### Exercise prompt
Using the data below, copy each line that includes the word "pixels".

_ _ _

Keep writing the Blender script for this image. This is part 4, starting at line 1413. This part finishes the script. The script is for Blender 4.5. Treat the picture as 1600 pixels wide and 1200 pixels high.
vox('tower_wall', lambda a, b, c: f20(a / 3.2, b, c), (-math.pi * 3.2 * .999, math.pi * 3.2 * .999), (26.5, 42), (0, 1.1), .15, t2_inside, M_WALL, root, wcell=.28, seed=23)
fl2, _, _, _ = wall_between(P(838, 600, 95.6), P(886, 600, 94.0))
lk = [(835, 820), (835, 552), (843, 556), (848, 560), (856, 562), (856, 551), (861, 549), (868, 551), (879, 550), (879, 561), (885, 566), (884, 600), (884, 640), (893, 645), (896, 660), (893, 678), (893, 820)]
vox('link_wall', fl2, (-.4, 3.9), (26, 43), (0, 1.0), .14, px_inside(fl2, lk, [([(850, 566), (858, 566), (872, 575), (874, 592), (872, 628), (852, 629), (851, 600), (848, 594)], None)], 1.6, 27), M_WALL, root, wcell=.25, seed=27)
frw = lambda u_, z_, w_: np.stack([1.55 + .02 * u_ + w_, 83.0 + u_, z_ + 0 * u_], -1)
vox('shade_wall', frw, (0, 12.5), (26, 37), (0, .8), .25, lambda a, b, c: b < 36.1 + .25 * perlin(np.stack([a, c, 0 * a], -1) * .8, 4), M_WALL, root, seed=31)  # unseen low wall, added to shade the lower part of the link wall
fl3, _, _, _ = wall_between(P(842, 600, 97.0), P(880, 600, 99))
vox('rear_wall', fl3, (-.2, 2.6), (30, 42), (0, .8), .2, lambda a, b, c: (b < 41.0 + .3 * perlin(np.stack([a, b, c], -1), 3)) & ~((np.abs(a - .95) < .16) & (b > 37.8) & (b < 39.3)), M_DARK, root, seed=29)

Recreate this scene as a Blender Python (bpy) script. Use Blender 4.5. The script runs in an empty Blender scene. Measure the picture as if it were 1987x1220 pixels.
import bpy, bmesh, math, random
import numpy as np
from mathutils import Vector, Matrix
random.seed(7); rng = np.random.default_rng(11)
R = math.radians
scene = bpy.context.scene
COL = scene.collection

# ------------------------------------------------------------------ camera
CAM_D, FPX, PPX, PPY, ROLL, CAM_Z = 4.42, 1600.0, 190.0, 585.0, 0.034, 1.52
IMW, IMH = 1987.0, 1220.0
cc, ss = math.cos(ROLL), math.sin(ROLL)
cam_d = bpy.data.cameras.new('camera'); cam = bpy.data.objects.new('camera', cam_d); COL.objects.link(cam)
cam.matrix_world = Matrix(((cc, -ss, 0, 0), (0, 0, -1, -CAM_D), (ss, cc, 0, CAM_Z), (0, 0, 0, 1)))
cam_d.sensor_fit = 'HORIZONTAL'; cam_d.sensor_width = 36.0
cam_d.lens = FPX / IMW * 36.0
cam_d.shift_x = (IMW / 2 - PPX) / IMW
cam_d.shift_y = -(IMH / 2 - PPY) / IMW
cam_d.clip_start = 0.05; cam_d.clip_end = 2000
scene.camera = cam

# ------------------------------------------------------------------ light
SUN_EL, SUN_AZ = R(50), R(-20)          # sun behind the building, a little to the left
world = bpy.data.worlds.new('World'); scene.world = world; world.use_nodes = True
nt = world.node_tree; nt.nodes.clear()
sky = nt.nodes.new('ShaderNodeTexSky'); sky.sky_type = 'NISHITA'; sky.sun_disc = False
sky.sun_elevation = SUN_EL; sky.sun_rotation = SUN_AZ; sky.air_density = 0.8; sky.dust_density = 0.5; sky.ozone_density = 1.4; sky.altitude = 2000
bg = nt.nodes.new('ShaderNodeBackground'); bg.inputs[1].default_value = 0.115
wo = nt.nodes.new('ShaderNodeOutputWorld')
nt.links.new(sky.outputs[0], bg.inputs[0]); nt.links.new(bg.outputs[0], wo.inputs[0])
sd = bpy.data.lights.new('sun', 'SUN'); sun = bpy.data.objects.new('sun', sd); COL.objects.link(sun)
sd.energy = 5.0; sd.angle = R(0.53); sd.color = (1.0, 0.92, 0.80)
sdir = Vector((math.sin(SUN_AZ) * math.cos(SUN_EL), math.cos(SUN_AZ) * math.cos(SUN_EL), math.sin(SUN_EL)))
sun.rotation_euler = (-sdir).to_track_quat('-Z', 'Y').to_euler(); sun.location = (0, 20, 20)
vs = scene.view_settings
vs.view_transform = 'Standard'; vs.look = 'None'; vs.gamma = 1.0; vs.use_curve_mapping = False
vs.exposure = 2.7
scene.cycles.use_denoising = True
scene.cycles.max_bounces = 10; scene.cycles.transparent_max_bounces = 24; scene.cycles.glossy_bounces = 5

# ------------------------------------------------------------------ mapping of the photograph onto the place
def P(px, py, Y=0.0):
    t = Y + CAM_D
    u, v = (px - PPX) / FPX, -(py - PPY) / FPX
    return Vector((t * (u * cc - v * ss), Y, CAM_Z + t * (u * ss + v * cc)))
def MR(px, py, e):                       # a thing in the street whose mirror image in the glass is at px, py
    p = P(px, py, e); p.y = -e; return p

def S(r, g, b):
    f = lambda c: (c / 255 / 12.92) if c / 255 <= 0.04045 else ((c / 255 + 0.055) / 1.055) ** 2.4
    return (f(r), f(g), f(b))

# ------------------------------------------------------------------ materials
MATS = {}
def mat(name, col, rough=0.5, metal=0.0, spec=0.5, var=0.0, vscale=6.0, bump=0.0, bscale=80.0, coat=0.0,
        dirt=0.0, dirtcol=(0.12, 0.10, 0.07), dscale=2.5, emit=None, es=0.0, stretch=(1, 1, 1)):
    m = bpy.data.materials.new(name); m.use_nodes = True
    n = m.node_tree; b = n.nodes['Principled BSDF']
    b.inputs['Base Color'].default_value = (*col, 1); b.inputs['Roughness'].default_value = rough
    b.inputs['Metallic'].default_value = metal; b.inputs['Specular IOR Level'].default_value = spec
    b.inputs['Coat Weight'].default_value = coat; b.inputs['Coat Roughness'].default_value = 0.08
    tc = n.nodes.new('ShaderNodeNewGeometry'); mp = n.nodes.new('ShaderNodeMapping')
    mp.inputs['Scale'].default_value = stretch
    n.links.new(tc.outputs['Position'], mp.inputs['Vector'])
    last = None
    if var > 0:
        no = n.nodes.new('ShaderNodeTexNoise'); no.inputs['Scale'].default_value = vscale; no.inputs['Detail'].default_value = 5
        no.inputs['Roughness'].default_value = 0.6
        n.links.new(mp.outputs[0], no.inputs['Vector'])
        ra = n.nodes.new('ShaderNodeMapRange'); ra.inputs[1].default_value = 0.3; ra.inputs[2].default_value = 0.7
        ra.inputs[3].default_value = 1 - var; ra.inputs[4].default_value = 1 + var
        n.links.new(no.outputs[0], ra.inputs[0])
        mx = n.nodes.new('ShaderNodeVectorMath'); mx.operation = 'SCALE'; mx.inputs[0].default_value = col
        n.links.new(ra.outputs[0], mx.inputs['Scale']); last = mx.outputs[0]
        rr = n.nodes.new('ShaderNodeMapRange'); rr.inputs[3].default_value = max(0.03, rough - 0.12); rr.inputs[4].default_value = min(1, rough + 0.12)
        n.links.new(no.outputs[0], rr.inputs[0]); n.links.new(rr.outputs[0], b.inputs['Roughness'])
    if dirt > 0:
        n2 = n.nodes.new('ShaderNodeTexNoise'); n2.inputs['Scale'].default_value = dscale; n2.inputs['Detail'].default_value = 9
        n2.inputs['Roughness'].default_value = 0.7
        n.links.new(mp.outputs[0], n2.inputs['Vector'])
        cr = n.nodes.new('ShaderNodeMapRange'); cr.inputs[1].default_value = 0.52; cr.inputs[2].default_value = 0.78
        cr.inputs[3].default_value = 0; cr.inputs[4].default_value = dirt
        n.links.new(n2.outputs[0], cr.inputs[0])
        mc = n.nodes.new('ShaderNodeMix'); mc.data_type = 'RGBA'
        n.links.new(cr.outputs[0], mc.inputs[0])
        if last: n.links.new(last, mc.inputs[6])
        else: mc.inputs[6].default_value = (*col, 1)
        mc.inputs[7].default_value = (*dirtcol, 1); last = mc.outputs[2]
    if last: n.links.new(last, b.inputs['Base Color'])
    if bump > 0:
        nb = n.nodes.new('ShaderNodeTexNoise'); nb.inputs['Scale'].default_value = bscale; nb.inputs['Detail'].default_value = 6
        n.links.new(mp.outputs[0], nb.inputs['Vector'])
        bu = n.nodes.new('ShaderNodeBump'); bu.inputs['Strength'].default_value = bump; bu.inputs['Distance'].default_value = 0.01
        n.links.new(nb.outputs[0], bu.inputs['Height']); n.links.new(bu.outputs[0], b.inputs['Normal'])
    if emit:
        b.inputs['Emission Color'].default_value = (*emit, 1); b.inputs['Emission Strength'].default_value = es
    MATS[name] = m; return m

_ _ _

### Exercise result
Keep writing the Blender script for this image. This is part 4, starting at line 1413. This part finishes the script. The script is for Blender 4.5. Treat the picture as 1600 pixels wide and 1200 pixels high.
Recreate this scene as a Blender Python (bpy) script. Use Blender 4.5. The script runs in an empty Blender scene. Measure the picture as if it were 1987x1220 pixels.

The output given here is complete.